В Курске Хармс ничего не писал, там сильно он хворал. — Чем же вы хворали? — «Лихорадкой. Ночью, когда, бывало, ни суну себе градусник, у меня всё 37,3. Я весь потом обливаюсь, не сплю. Потом оказалось, что градусник у меня испорченный, а здоровье было в порядке. Но оказалось это через месяц, а за то время я весь, истомился».

Таков стиль всех рассказов Хармса.

Его стихотворение:

А вы знаете, что У? А вы знаете, что ПА? А вы знаете, что ПЫ? —

Боба заучил наизусть и говорит целый день.

22/ХІІ. Ездил за это время в Москву с Ильиным и Маршаком на пленум ВЛКСМ. В Кремле. Нет перчаток, рваное пальто, разные калоши, унижение и боль. Бессонница. Моя дикая речь в защиту сказки. Старость моя и обида. И мука, оттого что я загряз в Николае Успенском — который связал меня по рукам и ногам. Ярмо «Академии», накинутое на меня всеми редактурами, отбивающими у меня возможность писать. Вернулся: опять насточертевший Некрасов, одиночество, каторга подневольной работы. 5 дней тому назад был у Федина{7}. Потолстел до неузнаваемости. И смеется по-другому — механически. Вообще вся вежливость и все жесты машинные. Одет чудно: плечи подняты, джемпер узорчатый. Всякий приходящий раньше всего изумлялся его пиджаку, потом рассматривал заграничные книги (Ромэн Роллан, Горький идр.), потом спрашивал: «Ну что кризис?» И каждому он отвечал заученным механически-вежливым голосом. Но то, что он говорит, очень искренне. «В Луге я и одна американочка вышли в буфет (поразили больничные зеленые лица), стоял в очередях за ложкой, за стаканом, ничего не достал, поезд тронулся, я впопыхах попал не в немецкий вагон, а в наш жесткий — и взял меня ужас: грязно, уныло, мрачно. Я еще ничего не видел (сижу дома из-за слякотной зимы, жду снега, чтобы уехать в Детское, я ведь меняю квартиру), но все похудели, осунулись… и этот тиф…» — и, словом, начались разговоры, совсем не похожие на те интервью, которые он дал по приезде в газеты.
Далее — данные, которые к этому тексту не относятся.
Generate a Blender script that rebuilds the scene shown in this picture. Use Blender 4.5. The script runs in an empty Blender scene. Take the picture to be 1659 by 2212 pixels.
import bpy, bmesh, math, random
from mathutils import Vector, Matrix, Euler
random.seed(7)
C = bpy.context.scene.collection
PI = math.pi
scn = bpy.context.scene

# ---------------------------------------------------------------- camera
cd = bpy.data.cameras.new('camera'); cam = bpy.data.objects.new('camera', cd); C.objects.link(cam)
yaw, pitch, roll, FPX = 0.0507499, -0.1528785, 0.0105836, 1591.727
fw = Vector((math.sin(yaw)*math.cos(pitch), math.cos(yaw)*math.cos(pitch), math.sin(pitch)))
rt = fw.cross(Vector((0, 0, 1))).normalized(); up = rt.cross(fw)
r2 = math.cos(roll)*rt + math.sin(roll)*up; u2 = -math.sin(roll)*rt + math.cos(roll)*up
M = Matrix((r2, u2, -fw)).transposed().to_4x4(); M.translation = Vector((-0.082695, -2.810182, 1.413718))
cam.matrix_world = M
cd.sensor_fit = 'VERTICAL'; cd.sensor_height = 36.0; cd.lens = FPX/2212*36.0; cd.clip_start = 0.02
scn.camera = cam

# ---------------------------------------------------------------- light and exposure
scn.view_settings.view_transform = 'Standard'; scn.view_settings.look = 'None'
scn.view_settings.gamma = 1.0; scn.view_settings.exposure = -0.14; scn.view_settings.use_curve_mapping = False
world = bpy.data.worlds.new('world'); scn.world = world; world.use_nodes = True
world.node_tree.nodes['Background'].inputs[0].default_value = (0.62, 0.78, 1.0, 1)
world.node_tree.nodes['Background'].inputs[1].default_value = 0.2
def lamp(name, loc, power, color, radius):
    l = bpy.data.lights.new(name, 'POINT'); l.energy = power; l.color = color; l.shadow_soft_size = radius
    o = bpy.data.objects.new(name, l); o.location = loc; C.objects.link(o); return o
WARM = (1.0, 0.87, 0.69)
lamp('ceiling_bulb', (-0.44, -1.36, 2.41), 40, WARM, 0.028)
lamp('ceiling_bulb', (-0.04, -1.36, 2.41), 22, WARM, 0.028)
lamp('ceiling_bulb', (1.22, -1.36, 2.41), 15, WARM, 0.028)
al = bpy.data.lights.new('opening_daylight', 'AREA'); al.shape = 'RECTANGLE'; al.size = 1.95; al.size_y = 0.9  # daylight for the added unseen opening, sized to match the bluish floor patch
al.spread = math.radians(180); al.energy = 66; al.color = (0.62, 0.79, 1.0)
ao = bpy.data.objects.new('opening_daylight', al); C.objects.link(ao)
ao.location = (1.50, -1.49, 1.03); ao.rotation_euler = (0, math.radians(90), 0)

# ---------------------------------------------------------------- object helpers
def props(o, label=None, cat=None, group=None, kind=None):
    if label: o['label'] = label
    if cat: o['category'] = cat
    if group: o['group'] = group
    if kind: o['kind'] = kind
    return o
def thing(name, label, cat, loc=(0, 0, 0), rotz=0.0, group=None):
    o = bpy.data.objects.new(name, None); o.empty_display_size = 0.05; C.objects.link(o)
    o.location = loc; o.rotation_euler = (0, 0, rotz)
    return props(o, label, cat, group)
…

23/ХІІ. Сегодня утром пришел ко мне Шкловский. Рассказывал о своей поездке к брату — который сослан на принудительные работы куда-то на Север. М.Б. накинулась на него из-за Тынянова: — Да как вы смели напасть на «Восковую персону»? И в какое время — когда все со всех сторон травили Тынянова? Вы, лучший друг.

Шкловский оправдывался: — Во-первых, Тынянова никогда не травили. Бубнов дал распоряжение печати не трогать Тынянова. Я не только Тынянова, я Горького обличил в свое время, — и т. д.